A. F. : il n'avait pas tort quand on voit ce qui se passe aujourd'hui... Mon père était fondamentalement un pessimiste. Chaque fois que nous lui disions : « Mais pourquoi ne crois-tu pas qu'après la guerre, ça sera mieux ? ». Il répondait : « Mais pourquoi ça sera mieux ? Du moment où l'Histoire, que nous avons derrière, est plus longue que celle que nous avons devant nous, très probablement ». Il avait une Histoire de trois mille ans derrière lui. Rien ne lui laissait supposer que l'Homme serait meilleur dans l'avenir.
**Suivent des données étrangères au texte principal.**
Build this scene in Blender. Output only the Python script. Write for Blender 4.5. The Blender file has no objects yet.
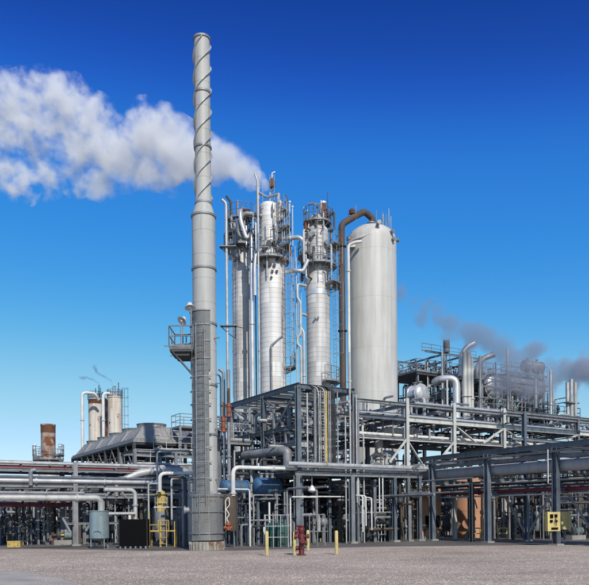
import bpy, math, random
from mathutils import Vector, Matrix
random.seed(11)
R = math.radians
scene = bpy.context.scene
col = scene.collection
# ------------------------------------------------------------------ camera
F, HC, CX, HY, ROLL = 700.0, 1.8, 294.5, 514.0, 0.0096
cam_d = bpy.data.cameras.new('camera'); cam = bpy.data.objects.new('camera', cam_d); col.objects.link(cam)
cam_d.sensor_fit = 'HORIZONTAL'; cam_d.sensor_width = 36.0; cam_d.lens = 36.0*F/589.0
cam_d.shift_y = (HY-292.5)/589.0; cam_d.clip_start = 0.1; cam_d.clip_end = 6000
cam.matrix_world = Matrix.Translation((0, 0, HC)) @ Matrix.Rotation(R(90), 4, 'X') @ Matrix.Rotation(-ROLL, 4, 'Z')
scene.camera = cam
# ------------------------------------------------------------------ sun and sky
SUN_EL = R(37)
sd = Vector((0.33, -0.944, 0)).normalized()                 # horizontal direction towards the sun
sdir = Vector((sd.x*math.cos(SUN_EL), sd.y*math.cos(SUN_EL), math.sin(SUN_EL)))
sun_d = bpy.data.lights.new('sun', 'SUN'); sun = bpy.data.objects.new('sun', sun_d); col.objects.link(sun)
sun_d.energy = 4.2; sun_d.angle = R(0.55); sun_d.color = (1.0, 0.94, 0.84)
sun.rotation_euler = sdir.to_track_quat('Z', 'Y').to_euler()
world = bpy.data.worlds.new('World'); scene.world = world; world.use_nodes = True
wn = world.node_tree.nodes; wl = world.node_tree.links
sky = wn.new('ShaderNodeTexSky'); sky.sky_type = 'NISHITA'; sky.sun_disc = False
sky.sun_elevation = SUN_EL; sky.sun_rotation = math.atan2(sd.x, sd.y)
sky.air_density = 1.0; sky.dust_density = 0.3; sky.ozone_density = 4.0; sky.altitude = 900
bgn = wn['Background']; bgn.inputs['Strength'].default_value = 0.115
hs = wn.new('ShaderNodeHueSaturation'); hs.inputs['Saturation'].default_value = 1.22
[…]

La bombe atomique, pour lui, fut le signe d'un début de la fin. Même chose quand il vit les photos de camps de concentration, en Allemagne. Tous nos ancêtres, Platon et les autres, nous montrèrent qu'il existe plusieurs chemins : le Bien et le Mal, l'Homme a choisi le chemin du Mal. Quand on voit ce qui se passe aujourd'hui... mon père avait bien vu. Il ajoutait que, quand il y aurait du progrès, l'esclavage que nous vivons changerait de forme... La Grèce fait tout le temps du tourisme. Mais c'est quoi ? C'est comme si vous ouvriez votre maison aux voisins, aux gens qui passent en leur disant : « Viens voir ! J'ai une belle maison... ». Les gens viennent et en partant vous laissent, dans une assiette, des sous. On vend quoi, nous les Grecs ? On vend les antiquités, le soleil et la mer.
J. de T. : j'ai été ému de voir les sacrifices qu'il avait choisi de faire, pour permettre à son fils d'apprendre, d'étudier.
A. F. : il avait cet espoir. C'est pourquoi, lors d'alertes à la bombe, quand ma mère essayait de sauver, je ne sais pas moi... la bouffe, un ou deux meubles, je ne sais pas quoi... lui, prenait un drap, courait à la bibliothèque, prenait tous les bouquins qu'il pouvait... pour les mettre à l'abri. Parce qu'il disait qu'ils étaient l'expérience des autres, la sagesse des autres, et qu'il fallait conserver cette sagesse. Il me disait souvent : « A quoi sert-il de savoir lire si on n'utilise pas la sagesse qui est dans le Livre pour avancer dans l'avenir ». Ce qui m'étonne aujourd'hui, c'est que l'on redécouvre que la Terre est ronde ! On apprend aux femmes comment accoucher, c'est extraordinaire ! Comment bien manger... On a perdu le contact avec les traditions. Les vieux ne nous parlent plus car on les enferme dans les hospices. C'est comme si vous preniez un livre et le jetiez dans une cave. On refait des conneries qui ont déjà été commises alors que... d'avancer c'est faire des conneries inédites, au moins. Ne pas tomber dans le même trou ! C'est consolant. Mon père me disait : « Si tu étais un chat, je t'aurais appris comment attraper des souris, si tu étais un chien comment ronger un os. Tu n'es ni chat, ni chien... tu es un homme, je dois t'apprendre à vivre avec les hommes ». Propos recueillis par Patrick Besset.
« Les enfants d'Ulysse » d'Aris Fakinos, traduit du grec par Roselyne Majesté-Larrouy au Seuil - 187 pages, 85 francs.
Aris Fakinos s'est éteint des suites d'un œdème pulmonaire, le 3 mai 1998 à Montreuil (93). Il nous laisse une œuvre remarquable, majoritairement traduite du grec par sa compagne Roselyne Majesté-Larrouy et publiée chez Fayard et au Seuil.